EXTRACTED ENTRIES:
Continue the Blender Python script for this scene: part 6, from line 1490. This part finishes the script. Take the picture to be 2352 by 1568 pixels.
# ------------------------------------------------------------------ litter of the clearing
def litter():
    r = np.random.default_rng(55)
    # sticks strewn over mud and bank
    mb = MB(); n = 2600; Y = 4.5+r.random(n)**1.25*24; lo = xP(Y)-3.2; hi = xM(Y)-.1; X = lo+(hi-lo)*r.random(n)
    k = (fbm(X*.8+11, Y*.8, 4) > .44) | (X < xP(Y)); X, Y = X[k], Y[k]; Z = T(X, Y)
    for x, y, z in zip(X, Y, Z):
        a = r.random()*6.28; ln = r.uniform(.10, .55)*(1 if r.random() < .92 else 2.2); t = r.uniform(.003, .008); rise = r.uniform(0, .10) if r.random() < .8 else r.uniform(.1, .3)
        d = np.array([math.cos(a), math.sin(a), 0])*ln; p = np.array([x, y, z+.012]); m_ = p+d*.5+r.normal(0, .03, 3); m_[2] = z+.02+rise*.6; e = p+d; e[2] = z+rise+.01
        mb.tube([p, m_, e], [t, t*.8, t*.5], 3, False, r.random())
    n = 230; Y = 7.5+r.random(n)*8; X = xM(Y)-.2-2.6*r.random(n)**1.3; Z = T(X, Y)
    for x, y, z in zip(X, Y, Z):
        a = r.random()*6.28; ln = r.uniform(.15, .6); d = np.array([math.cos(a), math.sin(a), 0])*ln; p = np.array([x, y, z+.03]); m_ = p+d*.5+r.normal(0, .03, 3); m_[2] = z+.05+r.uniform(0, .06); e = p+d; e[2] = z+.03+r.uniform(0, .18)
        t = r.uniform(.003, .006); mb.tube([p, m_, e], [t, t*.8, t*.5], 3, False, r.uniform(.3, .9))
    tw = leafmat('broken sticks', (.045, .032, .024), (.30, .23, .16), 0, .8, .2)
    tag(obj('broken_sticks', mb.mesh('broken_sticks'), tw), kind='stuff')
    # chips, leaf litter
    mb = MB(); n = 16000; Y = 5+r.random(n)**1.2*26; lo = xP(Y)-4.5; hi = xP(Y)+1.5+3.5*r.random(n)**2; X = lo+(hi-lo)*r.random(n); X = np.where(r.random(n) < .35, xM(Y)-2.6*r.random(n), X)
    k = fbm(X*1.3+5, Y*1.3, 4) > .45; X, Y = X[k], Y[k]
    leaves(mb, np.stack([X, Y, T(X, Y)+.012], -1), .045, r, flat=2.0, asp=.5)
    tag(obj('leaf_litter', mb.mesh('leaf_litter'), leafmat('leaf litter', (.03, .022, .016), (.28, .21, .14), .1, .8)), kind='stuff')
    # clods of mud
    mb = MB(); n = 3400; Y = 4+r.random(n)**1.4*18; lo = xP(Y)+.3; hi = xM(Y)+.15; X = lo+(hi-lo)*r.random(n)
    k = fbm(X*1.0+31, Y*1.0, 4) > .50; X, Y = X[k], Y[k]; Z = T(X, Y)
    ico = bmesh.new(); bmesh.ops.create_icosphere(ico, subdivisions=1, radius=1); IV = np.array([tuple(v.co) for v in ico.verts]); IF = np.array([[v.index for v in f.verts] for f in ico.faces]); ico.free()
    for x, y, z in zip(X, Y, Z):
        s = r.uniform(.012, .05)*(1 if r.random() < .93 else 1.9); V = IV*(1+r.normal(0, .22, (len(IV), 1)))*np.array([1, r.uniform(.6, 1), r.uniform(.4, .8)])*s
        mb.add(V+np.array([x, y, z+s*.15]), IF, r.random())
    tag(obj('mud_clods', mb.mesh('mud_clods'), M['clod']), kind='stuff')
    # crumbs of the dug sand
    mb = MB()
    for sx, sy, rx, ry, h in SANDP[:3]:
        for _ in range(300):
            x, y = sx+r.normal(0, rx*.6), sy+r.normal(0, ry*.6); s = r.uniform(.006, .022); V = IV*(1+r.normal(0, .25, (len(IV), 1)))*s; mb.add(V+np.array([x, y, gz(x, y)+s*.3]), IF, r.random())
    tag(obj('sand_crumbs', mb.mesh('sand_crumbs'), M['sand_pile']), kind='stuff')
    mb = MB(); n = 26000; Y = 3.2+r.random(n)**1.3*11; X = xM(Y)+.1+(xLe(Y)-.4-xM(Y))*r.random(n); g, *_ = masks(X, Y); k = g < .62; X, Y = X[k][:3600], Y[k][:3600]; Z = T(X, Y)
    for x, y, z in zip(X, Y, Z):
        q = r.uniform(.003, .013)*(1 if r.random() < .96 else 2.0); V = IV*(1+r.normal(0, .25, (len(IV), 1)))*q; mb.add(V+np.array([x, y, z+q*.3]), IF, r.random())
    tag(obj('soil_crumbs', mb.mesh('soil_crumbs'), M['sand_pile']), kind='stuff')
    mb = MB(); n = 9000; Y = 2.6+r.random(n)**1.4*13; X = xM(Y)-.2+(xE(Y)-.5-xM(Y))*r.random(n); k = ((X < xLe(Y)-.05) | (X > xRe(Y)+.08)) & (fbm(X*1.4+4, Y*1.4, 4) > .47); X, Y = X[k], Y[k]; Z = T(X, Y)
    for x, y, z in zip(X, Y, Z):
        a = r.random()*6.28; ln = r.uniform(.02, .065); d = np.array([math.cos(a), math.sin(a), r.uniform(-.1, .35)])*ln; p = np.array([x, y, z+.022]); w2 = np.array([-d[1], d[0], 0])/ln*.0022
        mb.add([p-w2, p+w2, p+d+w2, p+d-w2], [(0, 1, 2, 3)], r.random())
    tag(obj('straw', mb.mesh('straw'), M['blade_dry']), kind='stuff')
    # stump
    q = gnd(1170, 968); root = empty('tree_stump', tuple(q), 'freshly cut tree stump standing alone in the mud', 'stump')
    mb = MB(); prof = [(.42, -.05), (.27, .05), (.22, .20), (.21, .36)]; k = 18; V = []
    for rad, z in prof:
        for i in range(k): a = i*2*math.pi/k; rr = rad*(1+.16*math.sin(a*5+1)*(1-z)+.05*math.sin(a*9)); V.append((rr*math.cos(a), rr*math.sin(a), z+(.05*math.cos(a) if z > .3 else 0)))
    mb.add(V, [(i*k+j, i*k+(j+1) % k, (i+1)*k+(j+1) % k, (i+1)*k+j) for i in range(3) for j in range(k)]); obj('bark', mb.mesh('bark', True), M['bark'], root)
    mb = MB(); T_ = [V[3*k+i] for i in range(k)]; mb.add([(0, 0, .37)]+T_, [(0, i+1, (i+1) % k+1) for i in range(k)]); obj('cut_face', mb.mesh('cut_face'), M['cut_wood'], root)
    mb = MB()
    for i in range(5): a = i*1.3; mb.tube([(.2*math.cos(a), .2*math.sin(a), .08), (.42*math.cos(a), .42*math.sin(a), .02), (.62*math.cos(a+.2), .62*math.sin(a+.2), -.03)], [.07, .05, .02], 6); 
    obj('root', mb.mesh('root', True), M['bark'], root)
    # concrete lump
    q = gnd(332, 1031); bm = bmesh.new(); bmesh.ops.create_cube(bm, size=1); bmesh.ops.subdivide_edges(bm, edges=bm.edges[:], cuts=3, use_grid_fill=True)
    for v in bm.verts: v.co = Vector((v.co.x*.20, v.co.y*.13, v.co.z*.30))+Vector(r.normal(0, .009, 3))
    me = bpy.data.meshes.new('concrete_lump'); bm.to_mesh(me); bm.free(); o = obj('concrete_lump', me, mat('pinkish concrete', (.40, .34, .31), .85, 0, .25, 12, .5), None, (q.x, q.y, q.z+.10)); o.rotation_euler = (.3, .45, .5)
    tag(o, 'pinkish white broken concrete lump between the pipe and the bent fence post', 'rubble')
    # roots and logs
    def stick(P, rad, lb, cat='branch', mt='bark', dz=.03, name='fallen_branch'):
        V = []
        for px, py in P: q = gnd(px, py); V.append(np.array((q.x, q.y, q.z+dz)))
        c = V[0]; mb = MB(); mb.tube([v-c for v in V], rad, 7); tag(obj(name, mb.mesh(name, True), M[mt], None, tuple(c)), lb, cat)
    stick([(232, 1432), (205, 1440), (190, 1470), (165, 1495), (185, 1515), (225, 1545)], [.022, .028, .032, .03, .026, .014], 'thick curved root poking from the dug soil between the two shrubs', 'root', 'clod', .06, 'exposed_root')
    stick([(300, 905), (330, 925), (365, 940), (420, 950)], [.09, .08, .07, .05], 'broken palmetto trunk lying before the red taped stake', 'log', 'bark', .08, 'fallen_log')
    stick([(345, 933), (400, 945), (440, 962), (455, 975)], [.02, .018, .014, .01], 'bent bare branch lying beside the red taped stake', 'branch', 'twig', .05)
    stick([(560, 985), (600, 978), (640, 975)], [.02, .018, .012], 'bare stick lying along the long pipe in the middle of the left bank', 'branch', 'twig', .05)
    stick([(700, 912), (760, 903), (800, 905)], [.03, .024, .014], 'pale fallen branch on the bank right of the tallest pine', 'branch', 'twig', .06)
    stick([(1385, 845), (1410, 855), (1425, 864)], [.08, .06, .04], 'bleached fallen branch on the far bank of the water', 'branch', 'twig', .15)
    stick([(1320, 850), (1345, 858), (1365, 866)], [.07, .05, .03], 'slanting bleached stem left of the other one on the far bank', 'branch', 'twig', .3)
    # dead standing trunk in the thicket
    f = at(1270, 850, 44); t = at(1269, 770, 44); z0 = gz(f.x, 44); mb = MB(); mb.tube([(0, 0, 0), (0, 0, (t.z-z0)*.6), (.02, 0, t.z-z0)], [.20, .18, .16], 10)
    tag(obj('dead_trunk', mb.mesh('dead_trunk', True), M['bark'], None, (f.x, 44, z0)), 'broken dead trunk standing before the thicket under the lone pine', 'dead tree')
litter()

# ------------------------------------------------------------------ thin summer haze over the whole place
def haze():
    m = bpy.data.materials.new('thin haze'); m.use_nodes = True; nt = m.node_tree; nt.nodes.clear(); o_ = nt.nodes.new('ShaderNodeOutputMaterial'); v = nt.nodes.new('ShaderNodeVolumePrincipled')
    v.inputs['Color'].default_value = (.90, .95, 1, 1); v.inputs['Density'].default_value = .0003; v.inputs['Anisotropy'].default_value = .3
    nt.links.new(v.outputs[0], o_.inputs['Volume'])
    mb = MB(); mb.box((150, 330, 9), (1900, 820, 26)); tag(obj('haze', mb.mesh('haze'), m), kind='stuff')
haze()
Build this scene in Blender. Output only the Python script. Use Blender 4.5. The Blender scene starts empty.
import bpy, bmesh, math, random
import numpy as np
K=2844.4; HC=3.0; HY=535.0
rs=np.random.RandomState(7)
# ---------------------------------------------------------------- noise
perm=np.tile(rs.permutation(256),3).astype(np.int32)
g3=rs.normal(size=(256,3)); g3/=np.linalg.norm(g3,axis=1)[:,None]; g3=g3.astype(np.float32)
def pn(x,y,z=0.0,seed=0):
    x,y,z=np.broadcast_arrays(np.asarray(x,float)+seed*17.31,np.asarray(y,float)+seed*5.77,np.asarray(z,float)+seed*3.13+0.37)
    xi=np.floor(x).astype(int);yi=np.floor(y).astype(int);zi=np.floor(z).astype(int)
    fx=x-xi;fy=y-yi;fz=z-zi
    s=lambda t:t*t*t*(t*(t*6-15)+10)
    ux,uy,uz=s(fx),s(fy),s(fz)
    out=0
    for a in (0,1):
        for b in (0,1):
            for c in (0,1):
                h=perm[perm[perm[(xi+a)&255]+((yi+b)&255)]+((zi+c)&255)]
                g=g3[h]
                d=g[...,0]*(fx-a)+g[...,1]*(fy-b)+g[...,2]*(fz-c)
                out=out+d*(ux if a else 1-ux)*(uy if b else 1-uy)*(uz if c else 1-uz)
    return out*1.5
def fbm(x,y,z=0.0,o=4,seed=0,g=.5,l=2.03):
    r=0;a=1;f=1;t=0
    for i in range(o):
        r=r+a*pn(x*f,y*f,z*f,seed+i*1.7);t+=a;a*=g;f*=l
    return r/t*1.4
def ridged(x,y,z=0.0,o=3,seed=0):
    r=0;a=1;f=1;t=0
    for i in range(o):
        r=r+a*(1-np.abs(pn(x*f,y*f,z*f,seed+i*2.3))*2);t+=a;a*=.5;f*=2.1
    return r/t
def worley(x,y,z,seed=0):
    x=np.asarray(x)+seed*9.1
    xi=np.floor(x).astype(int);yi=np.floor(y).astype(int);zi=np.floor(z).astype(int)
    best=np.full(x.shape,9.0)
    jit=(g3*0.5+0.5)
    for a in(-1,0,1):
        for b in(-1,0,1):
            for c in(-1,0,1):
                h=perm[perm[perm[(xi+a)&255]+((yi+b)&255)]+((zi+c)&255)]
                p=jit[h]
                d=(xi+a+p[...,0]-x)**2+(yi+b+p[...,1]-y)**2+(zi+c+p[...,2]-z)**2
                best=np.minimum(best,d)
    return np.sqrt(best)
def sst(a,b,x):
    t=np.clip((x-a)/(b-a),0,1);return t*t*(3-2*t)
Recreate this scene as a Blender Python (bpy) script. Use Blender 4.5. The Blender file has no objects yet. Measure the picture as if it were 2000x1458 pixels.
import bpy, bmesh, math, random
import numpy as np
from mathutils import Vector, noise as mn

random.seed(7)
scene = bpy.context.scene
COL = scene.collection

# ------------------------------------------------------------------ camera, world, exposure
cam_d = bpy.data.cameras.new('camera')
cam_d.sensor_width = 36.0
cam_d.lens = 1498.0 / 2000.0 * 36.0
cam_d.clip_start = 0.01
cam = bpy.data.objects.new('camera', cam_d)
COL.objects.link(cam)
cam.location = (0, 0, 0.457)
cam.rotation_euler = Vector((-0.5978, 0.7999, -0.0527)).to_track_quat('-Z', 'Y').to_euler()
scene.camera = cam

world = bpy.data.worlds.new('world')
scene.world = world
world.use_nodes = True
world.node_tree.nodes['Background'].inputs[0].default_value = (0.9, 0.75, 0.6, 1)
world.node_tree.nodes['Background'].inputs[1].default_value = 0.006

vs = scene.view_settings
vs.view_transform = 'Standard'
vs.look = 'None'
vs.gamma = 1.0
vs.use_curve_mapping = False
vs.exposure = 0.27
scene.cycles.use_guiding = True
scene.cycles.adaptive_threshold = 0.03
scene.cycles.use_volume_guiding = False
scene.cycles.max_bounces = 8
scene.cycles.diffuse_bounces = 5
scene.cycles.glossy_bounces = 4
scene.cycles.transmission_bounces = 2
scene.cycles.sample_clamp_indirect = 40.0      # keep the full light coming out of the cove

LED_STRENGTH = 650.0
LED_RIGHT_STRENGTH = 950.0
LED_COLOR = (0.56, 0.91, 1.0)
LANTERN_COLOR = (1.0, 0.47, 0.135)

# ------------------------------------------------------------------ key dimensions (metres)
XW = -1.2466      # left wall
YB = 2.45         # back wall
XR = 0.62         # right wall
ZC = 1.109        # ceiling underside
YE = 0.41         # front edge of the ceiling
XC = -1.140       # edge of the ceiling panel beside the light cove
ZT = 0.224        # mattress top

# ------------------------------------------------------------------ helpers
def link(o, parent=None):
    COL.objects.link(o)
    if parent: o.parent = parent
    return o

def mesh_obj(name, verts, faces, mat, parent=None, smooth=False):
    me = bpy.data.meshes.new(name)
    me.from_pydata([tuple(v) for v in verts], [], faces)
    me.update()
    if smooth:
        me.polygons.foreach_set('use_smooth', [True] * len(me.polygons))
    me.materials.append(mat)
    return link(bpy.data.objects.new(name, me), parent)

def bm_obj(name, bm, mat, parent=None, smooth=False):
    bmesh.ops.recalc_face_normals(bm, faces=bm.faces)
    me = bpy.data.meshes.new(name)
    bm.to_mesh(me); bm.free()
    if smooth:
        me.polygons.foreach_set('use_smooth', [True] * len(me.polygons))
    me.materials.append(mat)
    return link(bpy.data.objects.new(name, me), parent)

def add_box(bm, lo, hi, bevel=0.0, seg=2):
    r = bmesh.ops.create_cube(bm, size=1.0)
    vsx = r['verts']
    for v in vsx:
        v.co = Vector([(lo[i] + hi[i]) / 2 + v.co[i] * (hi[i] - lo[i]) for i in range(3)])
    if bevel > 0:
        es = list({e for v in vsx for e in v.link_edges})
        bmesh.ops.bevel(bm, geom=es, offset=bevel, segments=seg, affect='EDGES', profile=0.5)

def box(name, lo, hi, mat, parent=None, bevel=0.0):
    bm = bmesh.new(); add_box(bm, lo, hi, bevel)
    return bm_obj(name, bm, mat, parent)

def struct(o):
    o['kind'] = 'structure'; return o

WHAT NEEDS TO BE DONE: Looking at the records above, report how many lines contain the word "empty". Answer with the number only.

TASK ANSWER: 2